◆ **Work to be completed**: Locate every line below that contains the word "scene" and copy it.
------------------------------------------------
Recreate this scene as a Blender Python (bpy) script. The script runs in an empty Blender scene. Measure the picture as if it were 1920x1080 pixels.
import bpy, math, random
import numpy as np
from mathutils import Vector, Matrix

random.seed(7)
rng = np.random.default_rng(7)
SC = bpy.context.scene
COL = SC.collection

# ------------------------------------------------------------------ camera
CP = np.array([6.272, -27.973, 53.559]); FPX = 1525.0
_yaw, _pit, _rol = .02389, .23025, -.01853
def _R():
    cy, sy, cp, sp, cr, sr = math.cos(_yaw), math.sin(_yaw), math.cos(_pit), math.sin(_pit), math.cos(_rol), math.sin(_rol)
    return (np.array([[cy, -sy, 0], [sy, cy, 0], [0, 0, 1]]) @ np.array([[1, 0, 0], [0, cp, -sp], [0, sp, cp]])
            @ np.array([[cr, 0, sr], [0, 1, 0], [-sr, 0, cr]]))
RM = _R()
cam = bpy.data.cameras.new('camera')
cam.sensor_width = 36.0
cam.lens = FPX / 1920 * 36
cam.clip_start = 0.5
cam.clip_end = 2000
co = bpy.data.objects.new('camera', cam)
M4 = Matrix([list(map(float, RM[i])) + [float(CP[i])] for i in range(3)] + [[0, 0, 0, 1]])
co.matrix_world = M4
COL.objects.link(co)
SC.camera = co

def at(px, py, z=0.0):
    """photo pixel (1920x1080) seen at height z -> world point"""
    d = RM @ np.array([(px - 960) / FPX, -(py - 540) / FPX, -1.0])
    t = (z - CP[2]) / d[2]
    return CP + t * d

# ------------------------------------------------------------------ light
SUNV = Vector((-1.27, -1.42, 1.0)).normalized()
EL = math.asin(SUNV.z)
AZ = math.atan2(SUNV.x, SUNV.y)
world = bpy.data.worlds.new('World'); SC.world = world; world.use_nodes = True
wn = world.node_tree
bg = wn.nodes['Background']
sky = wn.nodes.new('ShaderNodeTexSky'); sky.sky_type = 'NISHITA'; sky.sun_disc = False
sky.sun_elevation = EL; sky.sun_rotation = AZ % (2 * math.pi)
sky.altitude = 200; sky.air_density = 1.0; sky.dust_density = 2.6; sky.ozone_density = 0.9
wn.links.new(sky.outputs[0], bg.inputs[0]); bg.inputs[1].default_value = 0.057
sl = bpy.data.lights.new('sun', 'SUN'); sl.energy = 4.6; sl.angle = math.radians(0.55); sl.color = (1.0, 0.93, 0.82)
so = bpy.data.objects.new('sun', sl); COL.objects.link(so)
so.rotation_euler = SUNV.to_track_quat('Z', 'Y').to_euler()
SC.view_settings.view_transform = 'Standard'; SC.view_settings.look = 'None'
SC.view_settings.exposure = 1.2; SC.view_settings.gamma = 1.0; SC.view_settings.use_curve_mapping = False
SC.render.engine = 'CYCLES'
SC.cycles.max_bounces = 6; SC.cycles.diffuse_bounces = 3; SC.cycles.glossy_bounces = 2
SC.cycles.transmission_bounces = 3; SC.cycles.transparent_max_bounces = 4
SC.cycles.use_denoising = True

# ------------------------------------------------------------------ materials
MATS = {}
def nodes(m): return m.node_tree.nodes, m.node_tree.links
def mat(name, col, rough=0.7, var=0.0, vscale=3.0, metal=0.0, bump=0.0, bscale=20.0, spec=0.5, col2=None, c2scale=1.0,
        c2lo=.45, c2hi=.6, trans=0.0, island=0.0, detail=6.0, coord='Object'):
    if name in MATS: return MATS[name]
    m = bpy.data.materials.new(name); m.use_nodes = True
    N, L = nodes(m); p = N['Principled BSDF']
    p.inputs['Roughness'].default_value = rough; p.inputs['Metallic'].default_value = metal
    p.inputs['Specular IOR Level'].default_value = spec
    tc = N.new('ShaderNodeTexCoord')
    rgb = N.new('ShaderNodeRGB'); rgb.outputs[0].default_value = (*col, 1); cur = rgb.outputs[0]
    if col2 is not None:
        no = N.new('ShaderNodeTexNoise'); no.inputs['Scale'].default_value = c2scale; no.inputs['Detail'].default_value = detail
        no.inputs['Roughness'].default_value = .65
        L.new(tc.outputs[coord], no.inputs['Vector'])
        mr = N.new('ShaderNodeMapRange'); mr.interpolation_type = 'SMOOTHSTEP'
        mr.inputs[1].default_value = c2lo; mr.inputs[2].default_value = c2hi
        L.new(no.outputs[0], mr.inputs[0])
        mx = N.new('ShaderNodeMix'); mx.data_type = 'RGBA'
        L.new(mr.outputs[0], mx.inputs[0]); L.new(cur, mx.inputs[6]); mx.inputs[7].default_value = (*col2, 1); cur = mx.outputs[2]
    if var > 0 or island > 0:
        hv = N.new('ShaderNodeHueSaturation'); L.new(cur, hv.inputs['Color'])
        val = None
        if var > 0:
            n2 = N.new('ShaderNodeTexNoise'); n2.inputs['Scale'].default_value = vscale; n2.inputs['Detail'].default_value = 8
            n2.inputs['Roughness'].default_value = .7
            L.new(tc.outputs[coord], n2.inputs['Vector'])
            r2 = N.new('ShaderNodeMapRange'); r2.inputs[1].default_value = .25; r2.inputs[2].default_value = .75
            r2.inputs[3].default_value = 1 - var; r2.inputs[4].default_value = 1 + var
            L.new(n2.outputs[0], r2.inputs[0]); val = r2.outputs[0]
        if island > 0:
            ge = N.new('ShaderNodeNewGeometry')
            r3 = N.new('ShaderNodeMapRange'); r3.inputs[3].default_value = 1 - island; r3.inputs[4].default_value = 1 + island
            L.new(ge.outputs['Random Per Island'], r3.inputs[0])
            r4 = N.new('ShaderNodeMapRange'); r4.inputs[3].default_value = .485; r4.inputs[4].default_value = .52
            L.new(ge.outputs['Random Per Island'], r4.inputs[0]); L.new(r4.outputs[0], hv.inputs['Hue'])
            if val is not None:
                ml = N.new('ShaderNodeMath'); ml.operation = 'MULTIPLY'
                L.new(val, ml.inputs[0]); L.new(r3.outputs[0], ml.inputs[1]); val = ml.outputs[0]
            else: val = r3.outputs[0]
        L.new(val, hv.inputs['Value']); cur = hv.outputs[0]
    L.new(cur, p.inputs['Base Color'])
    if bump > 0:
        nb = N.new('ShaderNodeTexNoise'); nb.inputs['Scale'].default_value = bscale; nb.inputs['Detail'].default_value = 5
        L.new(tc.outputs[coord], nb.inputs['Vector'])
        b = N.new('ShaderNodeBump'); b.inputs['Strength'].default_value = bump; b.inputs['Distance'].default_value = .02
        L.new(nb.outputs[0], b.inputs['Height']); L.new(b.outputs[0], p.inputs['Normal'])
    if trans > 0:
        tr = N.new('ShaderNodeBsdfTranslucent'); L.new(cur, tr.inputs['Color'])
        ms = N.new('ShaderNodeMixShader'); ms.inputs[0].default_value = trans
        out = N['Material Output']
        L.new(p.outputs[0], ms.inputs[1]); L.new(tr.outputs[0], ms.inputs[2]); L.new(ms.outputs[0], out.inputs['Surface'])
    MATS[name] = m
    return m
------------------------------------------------
◆ **Answer below**:
Recreate this scene as a Blender Python (bpy) script. The script runs in an empty Blender scene. Measure the picture as if it were 1920x1080 pixels.
SC = bpy.context.scene